>> Begin
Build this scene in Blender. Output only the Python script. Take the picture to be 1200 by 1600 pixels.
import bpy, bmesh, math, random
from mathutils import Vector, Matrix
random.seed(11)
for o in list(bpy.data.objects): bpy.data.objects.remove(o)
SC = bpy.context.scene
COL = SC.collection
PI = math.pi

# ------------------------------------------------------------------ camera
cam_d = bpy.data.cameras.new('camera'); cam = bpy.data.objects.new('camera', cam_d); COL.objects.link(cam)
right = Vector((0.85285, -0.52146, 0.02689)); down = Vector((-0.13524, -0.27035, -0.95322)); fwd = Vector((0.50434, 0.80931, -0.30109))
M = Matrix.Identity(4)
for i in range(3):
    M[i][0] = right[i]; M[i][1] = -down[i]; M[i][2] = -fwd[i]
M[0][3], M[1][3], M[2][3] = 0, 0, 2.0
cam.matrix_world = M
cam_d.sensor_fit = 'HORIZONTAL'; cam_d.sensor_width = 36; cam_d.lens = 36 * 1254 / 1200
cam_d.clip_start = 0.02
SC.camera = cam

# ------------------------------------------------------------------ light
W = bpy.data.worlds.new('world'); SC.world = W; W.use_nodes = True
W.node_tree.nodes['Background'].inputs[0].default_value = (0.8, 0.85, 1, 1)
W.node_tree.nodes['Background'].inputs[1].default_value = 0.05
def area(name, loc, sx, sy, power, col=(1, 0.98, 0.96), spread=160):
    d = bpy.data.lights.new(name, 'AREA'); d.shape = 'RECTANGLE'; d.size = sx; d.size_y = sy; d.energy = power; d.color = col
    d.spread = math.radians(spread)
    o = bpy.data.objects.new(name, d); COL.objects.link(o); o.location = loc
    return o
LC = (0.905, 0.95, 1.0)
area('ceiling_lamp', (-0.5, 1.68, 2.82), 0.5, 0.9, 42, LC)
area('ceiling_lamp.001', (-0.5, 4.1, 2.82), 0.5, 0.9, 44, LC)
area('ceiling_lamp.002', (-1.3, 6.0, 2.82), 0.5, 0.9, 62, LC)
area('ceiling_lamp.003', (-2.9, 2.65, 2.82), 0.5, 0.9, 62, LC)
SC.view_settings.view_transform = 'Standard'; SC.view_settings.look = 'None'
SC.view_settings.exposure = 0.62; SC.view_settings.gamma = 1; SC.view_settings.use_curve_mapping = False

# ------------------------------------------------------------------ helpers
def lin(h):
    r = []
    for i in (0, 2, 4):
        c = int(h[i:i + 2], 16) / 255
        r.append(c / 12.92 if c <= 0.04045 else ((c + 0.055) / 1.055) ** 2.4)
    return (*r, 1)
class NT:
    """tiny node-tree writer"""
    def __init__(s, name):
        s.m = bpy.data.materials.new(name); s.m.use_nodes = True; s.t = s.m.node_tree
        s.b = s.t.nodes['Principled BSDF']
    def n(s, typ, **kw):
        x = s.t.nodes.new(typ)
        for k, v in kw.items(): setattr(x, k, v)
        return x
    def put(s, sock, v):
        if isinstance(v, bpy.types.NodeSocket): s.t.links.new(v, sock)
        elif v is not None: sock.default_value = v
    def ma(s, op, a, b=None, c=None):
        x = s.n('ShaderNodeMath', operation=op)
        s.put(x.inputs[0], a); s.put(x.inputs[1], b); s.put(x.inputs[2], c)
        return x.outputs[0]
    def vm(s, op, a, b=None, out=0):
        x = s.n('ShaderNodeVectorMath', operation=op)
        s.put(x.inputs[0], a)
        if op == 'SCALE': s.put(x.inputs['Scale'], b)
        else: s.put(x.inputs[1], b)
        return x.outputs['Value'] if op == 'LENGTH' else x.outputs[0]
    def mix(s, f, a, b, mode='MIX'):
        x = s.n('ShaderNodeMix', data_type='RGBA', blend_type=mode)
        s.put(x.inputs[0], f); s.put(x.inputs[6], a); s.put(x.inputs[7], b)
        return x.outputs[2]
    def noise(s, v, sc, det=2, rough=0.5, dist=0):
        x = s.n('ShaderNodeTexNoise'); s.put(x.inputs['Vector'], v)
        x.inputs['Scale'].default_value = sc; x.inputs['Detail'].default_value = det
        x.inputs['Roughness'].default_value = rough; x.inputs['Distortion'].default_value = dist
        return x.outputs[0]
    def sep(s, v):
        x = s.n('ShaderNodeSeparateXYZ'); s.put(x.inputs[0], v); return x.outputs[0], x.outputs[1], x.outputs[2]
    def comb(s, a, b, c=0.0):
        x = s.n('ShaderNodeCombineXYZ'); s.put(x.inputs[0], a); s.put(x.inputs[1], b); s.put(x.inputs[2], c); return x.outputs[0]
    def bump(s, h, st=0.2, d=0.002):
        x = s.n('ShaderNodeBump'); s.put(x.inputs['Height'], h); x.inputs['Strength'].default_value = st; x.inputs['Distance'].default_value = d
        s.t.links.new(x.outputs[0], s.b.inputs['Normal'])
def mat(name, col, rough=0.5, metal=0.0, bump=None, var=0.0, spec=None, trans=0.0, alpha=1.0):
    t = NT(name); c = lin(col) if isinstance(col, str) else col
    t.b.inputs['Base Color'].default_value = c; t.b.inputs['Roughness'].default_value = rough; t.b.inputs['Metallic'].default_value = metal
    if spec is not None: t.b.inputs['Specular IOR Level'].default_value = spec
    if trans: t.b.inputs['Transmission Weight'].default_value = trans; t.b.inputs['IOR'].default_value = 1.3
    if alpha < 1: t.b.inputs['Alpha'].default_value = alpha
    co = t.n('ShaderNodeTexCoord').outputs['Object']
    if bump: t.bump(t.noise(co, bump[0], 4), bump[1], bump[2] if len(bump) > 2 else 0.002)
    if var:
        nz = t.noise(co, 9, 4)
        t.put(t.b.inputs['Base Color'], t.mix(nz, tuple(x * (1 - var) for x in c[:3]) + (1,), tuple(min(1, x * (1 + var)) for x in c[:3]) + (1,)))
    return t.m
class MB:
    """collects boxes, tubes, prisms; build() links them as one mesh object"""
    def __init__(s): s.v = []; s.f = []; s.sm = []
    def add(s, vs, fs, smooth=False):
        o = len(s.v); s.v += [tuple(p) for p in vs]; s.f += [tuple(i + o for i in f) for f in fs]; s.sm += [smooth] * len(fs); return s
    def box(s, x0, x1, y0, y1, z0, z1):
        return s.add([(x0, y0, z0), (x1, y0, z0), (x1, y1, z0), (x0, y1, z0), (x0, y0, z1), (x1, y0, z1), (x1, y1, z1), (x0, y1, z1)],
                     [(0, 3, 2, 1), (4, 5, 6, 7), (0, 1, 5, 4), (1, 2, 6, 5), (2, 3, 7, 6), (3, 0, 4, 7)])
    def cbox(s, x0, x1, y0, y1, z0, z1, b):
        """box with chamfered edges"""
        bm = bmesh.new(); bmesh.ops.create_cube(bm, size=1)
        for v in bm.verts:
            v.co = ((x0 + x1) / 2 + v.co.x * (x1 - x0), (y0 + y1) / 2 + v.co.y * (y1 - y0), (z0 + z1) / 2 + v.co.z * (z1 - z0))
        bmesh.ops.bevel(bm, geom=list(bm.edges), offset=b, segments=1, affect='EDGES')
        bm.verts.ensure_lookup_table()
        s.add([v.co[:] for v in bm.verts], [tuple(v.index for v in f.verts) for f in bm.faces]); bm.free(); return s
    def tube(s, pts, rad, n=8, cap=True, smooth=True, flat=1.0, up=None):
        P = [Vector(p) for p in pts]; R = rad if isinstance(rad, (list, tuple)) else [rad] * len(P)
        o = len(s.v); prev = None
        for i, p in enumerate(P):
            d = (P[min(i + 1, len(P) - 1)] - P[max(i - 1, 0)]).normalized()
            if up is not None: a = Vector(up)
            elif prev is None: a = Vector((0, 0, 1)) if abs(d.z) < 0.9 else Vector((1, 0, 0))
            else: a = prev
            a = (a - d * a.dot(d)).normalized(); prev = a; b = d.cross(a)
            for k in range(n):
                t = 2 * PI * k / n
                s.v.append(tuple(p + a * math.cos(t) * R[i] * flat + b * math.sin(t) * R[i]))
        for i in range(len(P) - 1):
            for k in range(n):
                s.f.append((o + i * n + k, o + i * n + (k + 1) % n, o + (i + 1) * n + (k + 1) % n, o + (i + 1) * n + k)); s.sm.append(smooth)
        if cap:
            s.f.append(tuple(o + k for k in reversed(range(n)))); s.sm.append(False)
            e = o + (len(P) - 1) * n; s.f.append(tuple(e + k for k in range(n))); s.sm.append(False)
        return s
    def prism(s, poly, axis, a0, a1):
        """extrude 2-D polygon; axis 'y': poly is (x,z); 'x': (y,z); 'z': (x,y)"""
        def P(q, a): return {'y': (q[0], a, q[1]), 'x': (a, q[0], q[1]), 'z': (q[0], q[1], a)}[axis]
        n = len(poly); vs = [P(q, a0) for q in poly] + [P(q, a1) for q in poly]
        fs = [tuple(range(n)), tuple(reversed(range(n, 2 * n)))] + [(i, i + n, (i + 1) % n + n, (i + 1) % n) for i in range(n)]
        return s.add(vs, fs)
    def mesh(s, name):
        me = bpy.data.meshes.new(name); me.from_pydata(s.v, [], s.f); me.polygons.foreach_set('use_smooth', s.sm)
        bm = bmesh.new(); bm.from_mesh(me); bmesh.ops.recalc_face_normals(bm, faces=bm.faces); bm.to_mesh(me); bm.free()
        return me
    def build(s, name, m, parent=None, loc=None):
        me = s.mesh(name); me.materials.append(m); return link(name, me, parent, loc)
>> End
## SET EXERCISE
Beginning at the top of the data, extract each line through the line containing "PI = math.pi" and return those lines exactly, with nothing added.

## SOLVED EXERCISE
Build this scene in Blender. Output only the Python script. Take the picture to be 1200 by 1600 pixels.
import bpy, bmesh, math, random
from mathutils import Vector, Matrix
random.seed(11)
for o in list(bpy.data.objects): bpy.data.objects.remove(o)
SC = bpy.context.scene
COL = SC.collection
PI = math.pi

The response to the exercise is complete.